By the end of the Civil War Henry Ware Lawton had moved through the ranks from Private to Brevet Colonel although he had yet to attain the age of 22, unheard of for a non-academy graduate.  Along the way, he had earned a Congressional Medal of Honor.  At the end of the war he left the Army to attend Harvard Law School.  The Army at that point went through a great transformation period, downsizing from the massive Civil War force.  The young hero Lawton accepted a Second Lieutenant appointment in the new streamlined Army.  He was elevated to First Lieutenant and became Regimental Quartermaster for the 4th Cavalry under Ranald S. Mackenzie in 1871 for the next ten years.

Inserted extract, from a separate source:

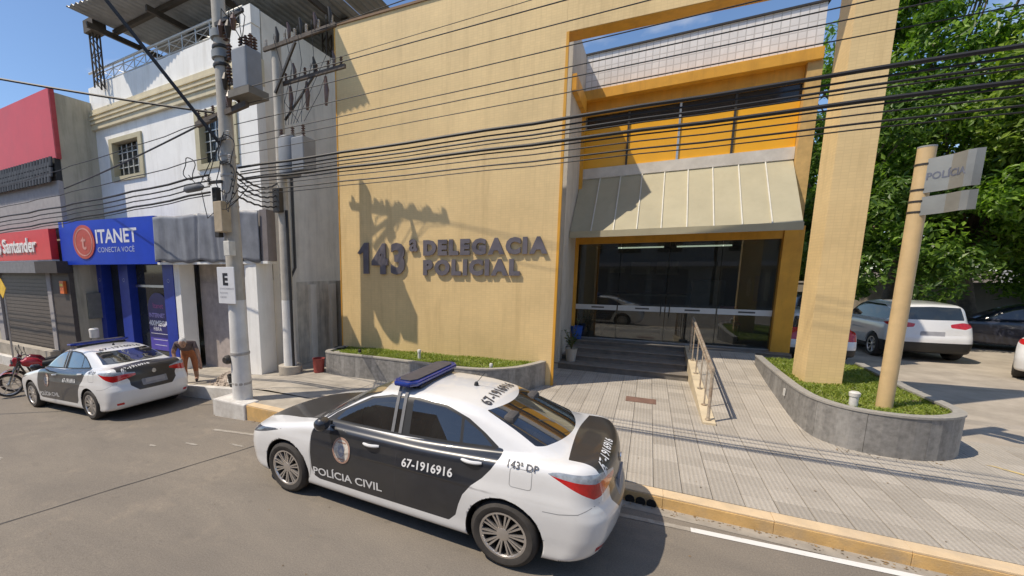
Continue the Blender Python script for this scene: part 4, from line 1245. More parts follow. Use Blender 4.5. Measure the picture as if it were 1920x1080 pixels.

At the time Mackenzie attacked Dull Knife’s village in 1876, Henry Ware Lawton was quartermaster of the column, responsible for supplying the unit with whatever their needs might be.  A short while after the attack, the Sioux, Crazy Horse, surrendered his tribe to the Army at Fort Robinson in Nebraska Territory.  Dull Knife’s Cheyennes went with the Sioux.  The Southern Cheyennes had been beaten in battle previously and were on a reservation in Texas.  These Northern Cheyennes were told they must go live with their Southern brethren, and that Lawton would escort them there.
During the march from Nebraska to Texas the Cheyenne asked for weapons so they might hunt the occasional buffalo and antelope.  Lawton, who believed that a man’s word was to be trusted, issued the warriors thirty rifles and ammunition.  A total of 972 Cheyennes began the trip southward, and 937 arrived at Fort Reno, three weeks ahead of schedule.  The remainder had died along the journey.
The next month Lawton heard that the Cheyenne were being mistreated, so he spent a week among them watching their food distribution and listening to their complaints.  He then filed a report, through Mackenzie, which they pursued all the way to Washington.
Fort Sill, in Oklahoma, is near the city of Lawton, named for the former indian fighter that fought from its confines.